Exercise task
All of the material below is to be repeated exactly.

Entries supplied
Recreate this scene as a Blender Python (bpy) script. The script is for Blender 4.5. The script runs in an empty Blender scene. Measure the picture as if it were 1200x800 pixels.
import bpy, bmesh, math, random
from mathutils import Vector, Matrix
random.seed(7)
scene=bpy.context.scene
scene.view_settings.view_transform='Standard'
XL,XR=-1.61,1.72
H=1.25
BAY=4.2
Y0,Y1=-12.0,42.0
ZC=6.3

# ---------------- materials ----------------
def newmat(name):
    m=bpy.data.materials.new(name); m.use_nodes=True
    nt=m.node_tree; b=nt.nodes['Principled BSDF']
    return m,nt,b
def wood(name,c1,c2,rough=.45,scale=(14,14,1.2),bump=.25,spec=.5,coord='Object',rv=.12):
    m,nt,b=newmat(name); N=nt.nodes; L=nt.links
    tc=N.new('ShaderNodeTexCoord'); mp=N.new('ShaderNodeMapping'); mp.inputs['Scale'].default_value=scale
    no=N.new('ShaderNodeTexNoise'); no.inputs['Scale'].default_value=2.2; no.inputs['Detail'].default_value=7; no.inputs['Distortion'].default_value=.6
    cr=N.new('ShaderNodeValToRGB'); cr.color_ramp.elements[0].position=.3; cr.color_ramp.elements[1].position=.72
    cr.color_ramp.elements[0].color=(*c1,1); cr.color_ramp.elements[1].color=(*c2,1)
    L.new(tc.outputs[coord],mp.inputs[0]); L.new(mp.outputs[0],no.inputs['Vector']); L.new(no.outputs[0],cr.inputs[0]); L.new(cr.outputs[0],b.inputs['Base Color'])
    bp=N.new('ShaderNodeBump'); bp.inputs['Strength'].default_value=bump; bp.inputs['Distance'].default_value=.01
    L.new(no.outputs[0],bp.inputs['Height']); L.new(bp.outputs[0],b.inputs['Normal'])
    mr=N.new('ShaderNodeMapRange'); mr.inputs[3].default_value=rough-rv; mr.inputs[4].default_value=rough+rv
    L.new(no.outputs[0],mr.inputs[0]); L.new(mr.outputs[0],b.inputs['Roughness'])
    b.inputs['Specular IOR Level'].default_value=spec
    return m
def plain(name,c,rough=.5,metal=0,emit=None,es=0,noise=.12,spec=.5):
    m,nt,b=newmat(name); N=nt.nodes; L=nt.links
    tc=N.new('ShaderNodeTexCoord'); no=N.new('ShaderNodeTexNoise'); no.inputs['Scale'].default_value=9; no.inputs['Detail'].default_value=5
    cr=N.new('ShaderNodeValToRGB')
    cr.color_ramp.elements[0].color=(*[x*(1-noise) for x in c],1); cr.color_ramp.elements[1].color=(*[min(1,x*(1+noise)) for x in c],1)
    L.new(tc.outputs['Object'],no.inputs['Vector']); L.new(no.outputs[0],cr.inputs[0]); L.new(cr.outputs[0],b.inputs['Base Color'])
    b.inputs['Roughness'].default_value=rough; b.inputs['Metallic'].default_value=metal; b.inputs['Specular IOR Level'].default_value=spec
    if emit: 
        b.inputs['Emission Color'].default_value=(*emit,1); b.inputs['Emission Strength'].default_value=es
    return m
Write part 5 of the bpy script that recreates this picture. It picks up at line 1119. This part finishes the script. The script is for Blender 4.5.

Expected answer
Recreate this scene as a Blender Python (bpy) script. The script is for Blender 4.5. The script runs in an empty Blender scene. Measure the picture as if it were 1200x800 pixels.
import bpy, bmesh, math, random
from mathutils import Vector, Matrix
random.seed(7)
scene=bpy.context.scene
scene.view_settings.view_transform='Standard'
XL,XR=-1.61,1.72
H=1.25
BAY=4.2
Y0,Y1=-12.0,42.0
ZC=6.3

# ---------------- materials ----------------
def newmat(name):
    m=bpy.data.materials.new(name); m.use_nodes=True
    nt=m.node_tree; b=nt.nodes['Principled BSDF']
    return m,nt,b
def wood(name,c1,c2,rough=.45,scale=(14,14,1.2),bump=.25,spec=.5,coord='Object',rv=.12):
    m,nt,b=newmat(name); N=nt.nodes; L=nt.links
    tc=N.new('ShaderNodeTexCoord'); mp=N.new('ShaderNodeMapping'); mp.inputs['Scale'].default_value=scale
    no=N.new('ShaderNodeTexNoise'); no.inputs['Scale'].default_value=2.2; no.inputs['Detail'].default_value=7; no.inputs['Distortion'].default_value=.6
    cr=N.new('ShaderNodeValToRGB'); cr.color_ramp.elements[0].position=.3; cr.color_ramp.elements[1].position=.72
    cr.color_ramp.elements[0].color=(*c1,1); cr.color_ramp.elements[1].color=(*c2,1)
    L.new(tc.outputs[coord],mp.inputs[0]); L.new(mp.outputs[0],no.inputs['Vector']); L.new(no.outputs[0],cr.inputs[0]); L.new(cr.outputs[0],b.inputs['Base Color'])
    bp=N.new('ShaderNodeBump'); bp.inputs['Strength'].default_value=bump; bp.inputs['Distance'].default_value=.01
    L.new(no.outputs[0],bp.inputs['Height']); L.new(bp.outputs[0],b.inputs['Normal'])
    mr=N.new('ShaderNodeMapRange'); mr.inputs[3].default_value=rough-rv; mr.inputs[4].default_value=rough+rv
    L.new(no.outputs[0],mr.inputs[0]); L.new(mr.outputs[0],b.inputs['Roughness'])
    b.inputs['Specular IOR Level'].default_value=spec
    return m
def plain(name,c,rough=.5,metal=0,emit=None,es=0,noise=.12,spec=.5):
    m,nt,b=newmat(name); N=nt.nodes; L=nt.links
    tc=N.new('ShaderNodeTexCoord'); no=N.new('ShaderNodeTexNoise'); no.inputs['Scale'].default_value=9; no.inputs['Detail'].default_value=5
    cr=N.new('ShaderNodeValToRGB')
    cr.color_ramp.elements[0].color=(*[x*(1-noise) for x in c],1); cr.color_ramp.elements[1].color=(*[min(1,x*(1+noise)) for x in c],1)
    L.new(tc.outputs['Object'],no.inputs['Vector']); L.new(no.outputs[0],cr.inputs[0]); L.new(cr.outputs[0],b.inputs['Base Color'])
    b.inputs['Roughness'].default_value=rough; b.inputs['Metallic'].default_value=metal; b.inputs['Specular IOR Level'].default_value=spec
    if emit: 
        b.inputs['Emission Color'].default_value=(*emit,1); b.inputs['Emission Strength'].default_value=es
    return m
Write part 5 of the bpy script that recreates this picture. It picks up at line 1119. This part finishes the script. The script is for Blender 4.5.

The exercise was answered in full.